Special report: 2008 Olympic Games
By Velia Hernandez Rojas
MEXICO CITY, Aug. 3 (Xinhua) -- Professors and students from the Autonomous National University of Mexico (UNAM) are expecting the upcoming Beijing Olympics with great enthusiasm, because three athletes and one judge of the Mexican Olympic delegation are from their university.
Four members of the leading university of Ibero-America are very proud of the rare opportunity to develop their athletic skills and compete during the Olympics.
Naomi Valenzo Aoki, who majors in the Accounting and Administration, will participate in the Games as a gymnastic judge in uneven bars.
She is the only Latin American nominated by the Federation International of Gymnastics (FIG) to be a member of the gymnastics jury.
Valenzo attended the 2004 Athens Olympics as a judge, but in Beijing she will act as a crew member of the "A" panel, a superior jury.
Adriana Corona Garcia who studies in the same faculty as Valenzo, will be the first Mexican female to compete in the triathlon.
She won gold medal at the Central American and Caribbean Games in 2006 and finished the seventh at the Pan-American Games of Rio de Janeiro 2007.
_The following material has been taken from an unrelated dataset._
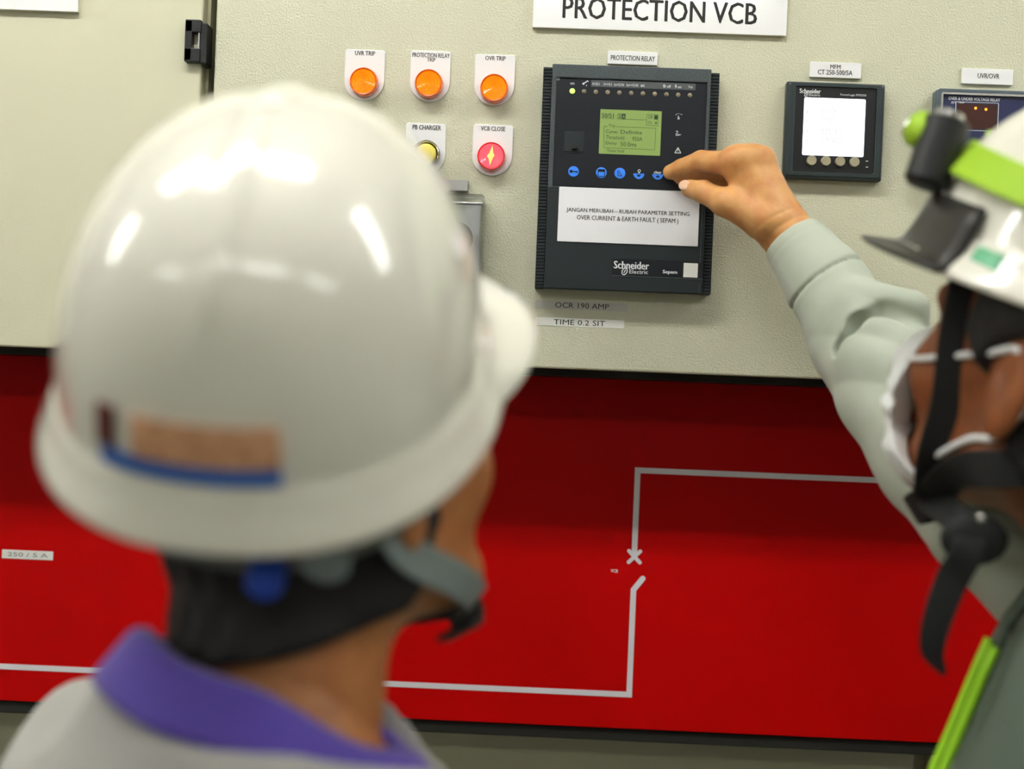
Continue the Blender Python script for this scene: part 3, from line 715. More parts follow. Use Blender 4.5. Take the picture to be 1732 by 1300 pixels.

Another student Aida Roman, 19, got the pass to the Olympics after competing in the tour of Archery World Cup in the Dominican Republic, Croatia, Turkey and France.
Roman also won four gold and one bronze medals during the Archery Grand Prix of Merida in 2007.
Angelina Larios, president of the Fencing Association of UNAM, will compete in Beijing in her specialty: the sabre.
Larios was qualified for the Beijing Olympic Games by the International Fencing Federation (FIE) after she won the tour of the Fencing World Cup in Britain, Russia, Hungary, Spain, Italy and Algeria.
Ignacio Martinez, researcher of the UNAM's Study Center of Mexico-China said that UNAM should take advantage of the Beijing Olympics to exchange views with the universities in China and analyze China's educational policies, which serve as an engine for China's take-off.
The Mexican academia consider that this year's Olympics has special significance because its host country China has emerged as an indispensable player in the world.
Mexican historian and UNAM professor Juan Brom told Xinhua that the Games will help spread the Chinese culture.
Martinez said that the Games are a perfect opportunity for China to show its economic power, cultural development and technological growth.
UNAM's professor of Public Administration and Political Science Salvador Mora said that the Olympic Games could generate benefits for the cultural and social fields as well as environmental protection.